Charlotte Bronte changes the current of Paul’s gaze from the patriarchal gaze to a love gaze that helps him to read well the needs and desires of Lucy. Paul’s reading of Lucy helps her to get her self-knowledge and woman identity. Charlotte Bronte has changed the diving, hungry and penetrating gaze of Paul Emanuel into a ‘gentle look’ from his eyes. After Lucy has fulfilled her woman identity as an equal to Paul, she reveals: “A cordial word from his lips, or a gentle look from his eyes, would do me good, for all the span of life that remained to me; it would be comfort in the last strait of loneliness”, Villette (p.577). At the beginning, the male gaze is patriarchal, whereas at the end, the gaze becomes lofty and brings the woman into a more active relationship to the society as an equal partner.
Austen changes the hegemonic gaze of Darcy to be a gaze of a man full of compassion, love and equality. At the beginning, Darcy in Pride and Prejudice has a patriarchal gaze in which he sees the beauty of Elizabeth but not enough handsome to tempt him. His gaze is full of pride because of wealth and rank in his society. He can see nothing beautiful in Elizabeth except the beautiful expression of her dark eyes. Though Darcy’s gaze is patriarchal, it leads him to the eyes of Elizabeth in which there is an expressive language. This expressive language of her gaze is her power. Elizabeth through gaze discovers the pride of Darcy. Accordingly, she resists the male gaze of the Victorians in his eyes. His gaze is erotic as Charlotte Locus realises that. In the first half of novel, Darcy is the gazer and Elizabeth is the gazed. She is the object of his gaze. The gazer is powerful, whereas the gazed is powerless. In the second half it is vice versa. Darcy is being gazed by Elizabeth, i.e. Darcy is being objectified. Jane Austen does this in order to empower her heroine. The moment of gazing and being gazed is done at his estate, Pemberley. She enjoys the art of gazing at his absence. Elizabeth gazes at his image and imagines him gazing at her. So, it is a moment of being the gazer and the gazed; the subject and the object at the same time. Elizabeth objectifies with pleasure his Castle and his portrait. Jane Austen lets her heroine practice the art gazing on his estates; then Elizabeth finds Darcy at the door. At this moment no one is powerful, no one is superior and no one is inferior. Jane Austen makes them equal. The same moment is repeated at the scene of the Big Kiss when Elizabeth accepts his marriage proposal at the end.

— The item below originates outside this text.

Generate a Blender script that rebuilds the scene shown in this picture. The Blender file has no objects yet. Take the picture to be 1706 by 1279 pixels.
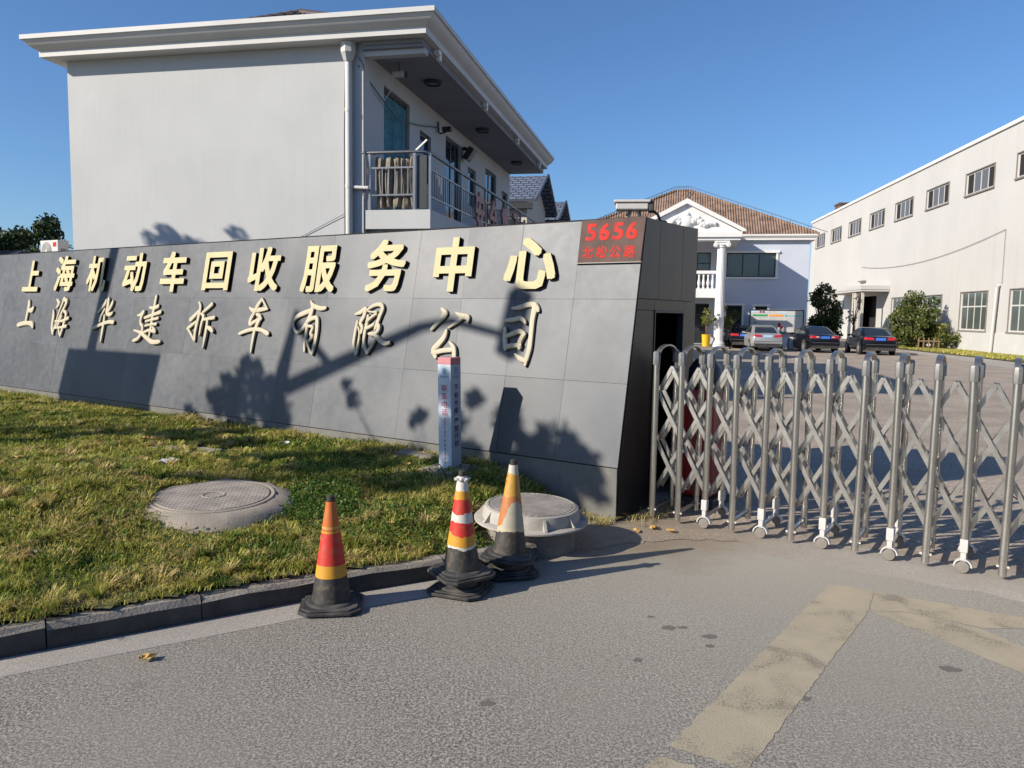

Emma Woodhouse is the only heroine of the select novels who adopts the male gaze. Emma behaves like a man since her father lets every affair to her to manage. Rachel S. Grate argues that “Emma believes she can overcome the marginalized role of women in society and adopt the male gaze herself to transform her female objects in appearance and class status”. So, the male gaze used by Rochester, Paul Emanuel, and Darcy is used to marginalize woman. Emma through her gaze objectifies all men around her like Elton, Frank Churchill, Martin and Mr. Knightley. However, Mr. Knightley resists her male gaze and refuses her masculine behaviour firstly as a matchmaker and then her hegemony over other women like Jane Fairfax, Harriet Smith and Miss Bates. Emma is another Darcy of Jane Austen. She is wealthy with social rank. She is with a male gaze. Mr. Knightley finds that Emma represents the phrase “Myself creating what I saw,” using her perception and what she “saw” to “create” and shape the world around her”, Emma (p.224), which is taken from is taken from William Cowper’s The Task, Book IV, “The Winter Evening”. “Myself creating what I saw” is taken from these lines: “In the red cinders, while with poring eye / I gaz’d, myself creating what I saw” . Emma gazes herself to create the world around her. Jane Austen challenges the gender roles in her society by giving Emma the male gaze. She uses her gaze to do matchmaking of the people around her. However, Emma fails to use her gaze as a source of power since Elton refuses to marry Harriet and all her other plans fail. The gaze of Emma fails as a source of power before Mr. Knightley who opens her eyes about Elton, Harriet Smith, Frank Churchill and Miss Bates.
Finally, Emma rejects her gaze as masculine or powerful. It is Mr. Knightley who helps her to use her gaze as a gazer and gazed. She is the subject as well as the object of the gaze. Mr. Knightley opens her eyes about others and about herself. She is objectified by his gaze especially when he rebukes her about Miss Bates. Her eyes tear up before his eyes feeling repentance and accordingly she objectifies him as her lover whom she accepts him as he husband after a long period of resistance to marriage.
Jane Eyre, Lucy Snowe, Elizabeth Bennet and Mr. Knightley help Rochester, Paul Emanuel, Darcy and Emma Woodhouse to change their hegemonic gaze which marginalizes others. The masculine gaze is changed to another to see both men equal to each other. Both men and women are the gazer and the gazed. Both are the subject and the object.
Charlotte Bronte and Jane Austen use the gaze as significant tool to change the power dynamics between men and women. Men and women are powerfully equivalent; no one is superior to the other. This is the essence of the masculinity of both Charlotte Bronte and Jane Austen.